Thursday, February 18, 2016

The Myth of Lessons Learned

We’ve all been there. We are starting a project, we are working on a project, we are about to finish a project and we know, we just know someone has done something like this before. So what do we do? Well, all good companies have a “Lessons Learned Knowledge Base,” a store of historical information and lessons learned about both the outcomes of previous project decisions and previous project performance.  So says the Project Management Institute.  But wait, you can’t seem to find yours. People say we did something like that a few years back.  So why is it so hard to find out what happened?

It’s so hard because most companies do not have an easy way to find lessons learned if they keep them at all.  Do you know where to find them in your company? If so, you are one of the lucky ones.  If not, join the crowd.  Of course we are all responsible.  This is not just a Program Management or Quality responsibility, although they deserve much of the credit or blame. When you finished your last project there were actions and decisions that worked well and others, not so well.  Where did you record these actions so others could benefit from your experience? And can others find these results?

In most companies / organizations, small, medium and especially large, Lessons Learned are a Myth.  Do something about it. In both the short and long run, using tools and techniques to make decisions that have been proven to work before makes money; making the same mistakes over again doesn’t.

Monday, February 8, 2016

In any given ocean project from concept to completion there are usually around a 100 major steps.   Somewhere within these  steps will be the design, manufacture, termination and maintenance of the cable that is to be used in an undersea environment.   Cables could develop into becoming the weak link of an ocean system based on a number of factors and require attention.  To get the cable you need that assures your ocean system functions properly, and can be built in the scheduled time and stays within budget, the following steps are basic but very essential:
  •      Know what you need
  •      Communicate your needs to the cable supplier
  •      Manage the procurement cycle; do not strictly depend on the supplier

The first step in getting the cable you need is to get a firm grip on the cable and performance requirements.   Focus first on the key requirements of working tension, power demand, communications needed, and size and weight constraints.  More often important requirements are forgotten rather than done improperly so developing a check list of cable requirements is a useful way to check that potential requirements are covered.

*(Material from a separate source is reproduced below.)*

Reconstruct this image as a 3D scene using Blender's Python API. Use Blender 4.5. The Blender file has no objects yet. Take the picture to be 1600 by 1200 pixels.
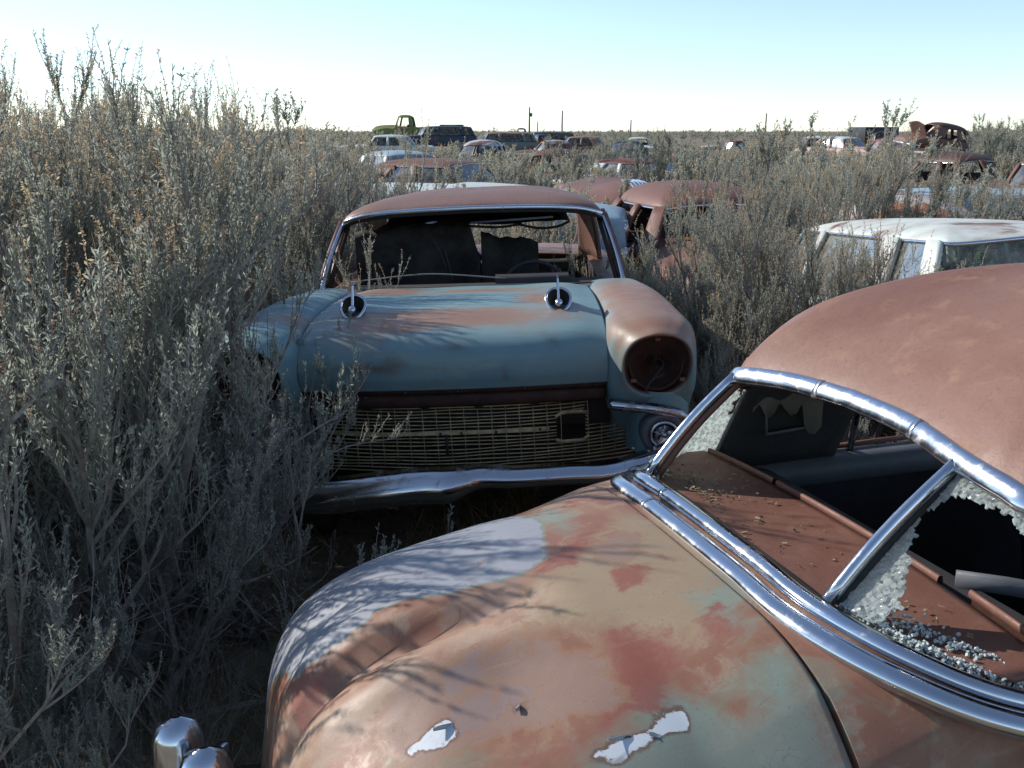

Once your requirements are in place they must be communicated to the cable supplier.   This is the job of the cable specification.  Cable specifications should be clear, complete, and concise.  As much as possible the requirements should be performance based rather than a specific design to allow the cable supplier the most freedom to meet your performance needs.   However, interfaces are one area where details are essential.

The final step in getting the cable you need is to manage your cable supplier during manufacture and test of the cable.   Make a plan.   The amount of effort expended in the plan depends on the complexity of the cable and how crucial it is to the project.  Maintain clear communications by establishing single points of contact and understanding the Quality Control system of your supplier.  Have regular meetings to keep current on program status.  Non-compliance issues must be addressed early which can only happen with good communication.  Have a thorough test program.  Testing of cable systems is a key to averting problems later in system operation.

Following a disciplined Program Quality approach of knowing your requirements, writing a good specification, and monitoring your supplier can prevent cable problems from occurring in your ocean system.